Passamos agora a olhar estes padrões decisórios mais de perto, escolhendo algumas decisões como modelos das demais. Os argumentos das decisões que discutem questões processuais e procedimentais não serão analisados no âmbito deste artigo10.
3.1.Decisões em favor dos condomínios
As decisões em favor dos condomínios apresentam um padrão argumentativo estruturado. O voto do relator Pedro Baccarat no Agravo de Instrumento n. 2133212-93.2017.8.26.0000, de 27 de setembro de 2017, é exemplificativo deste tipo de argumentação. Por um lado, temos um condômino proprietário, que dispôs livremente de seu imóvel. Alugou sua unidade na plataforma Airbnb, por curta temporada. A transação poderia ser entendida como “locação por temporada”, prevista no artigo 48 da Lei n. 8245/1991 (Lei de Locação). Para o relator, o proprietário não está proibido de usufruir dos direitos conexos ao de propriedade.
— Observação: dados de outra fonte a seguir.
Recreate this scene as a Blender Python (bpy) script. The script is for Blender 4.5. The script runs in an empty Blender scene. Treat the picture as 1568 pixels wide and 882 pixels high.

Pelo contrário: “a locação está autorizada, pois a fruição é um dos atributos do direito de propriedade, mas deve se destinar a uso residencial”.
Assim, a questão central para este voto é estabelecer se a locação via Airbnb se destina a uso residencial ou não. Baccarat entende se tratar de hospedagem e, portanto, de finalidade comercial. O critério para estabelecer esta diferenciação é bastante simples. O relator afirma que “uma breve consulta ao site airbnb.com” já seria suficiente para depreender que se trata de transação comercial. A diferenciação dos usos é relevante para os critérios jurídicos estabelecidos pelo Código Civil. O artigo 1336, IV, prevê que é dever do condômino “dar às suas partes a mesma destinação que tem a edificação, e não as utilizar de maneira prejudicial ao sossego, salubridade e segurança dos possuidores, ou aos bons costumes”, o que vedaria utilizar uma unidade de maneira distinta do restante do edifício, de acordo com a clivagem residencial/comercial. Além disso, o artigo 1351 estabelece que “depende da aprovação de 2/3 (dois terços) dos votos dos condôminos a alteração da convenção; a mudança da destinação do edifício, ou da unidade imobiliária, depende da aprovação pela unanimidade dos condôminos”, submetendo a mudança de uso de uma unidade a todos os integrantes do condomínio.
Esta decisão serve como uma espécie de espinha dorsal para as que se seguem. O voto do relator Mario A. Silveira no Agravo de Instrumento n. 2235279- 39.2017.8.26.0000, de 29 de janeiro de 2018, também decide que não é permitida a locação para fins diversos do residencial. Entende que o serviço intermediado pelo AirBnB é semelhante ao de hotelaria. Os critérios vão um pouco além dos de Baccarat: a alta rotatividade, a divulgação eletrônica no site e uma “breve consulta ao site” configurariam o caráter de hospedagem comercial.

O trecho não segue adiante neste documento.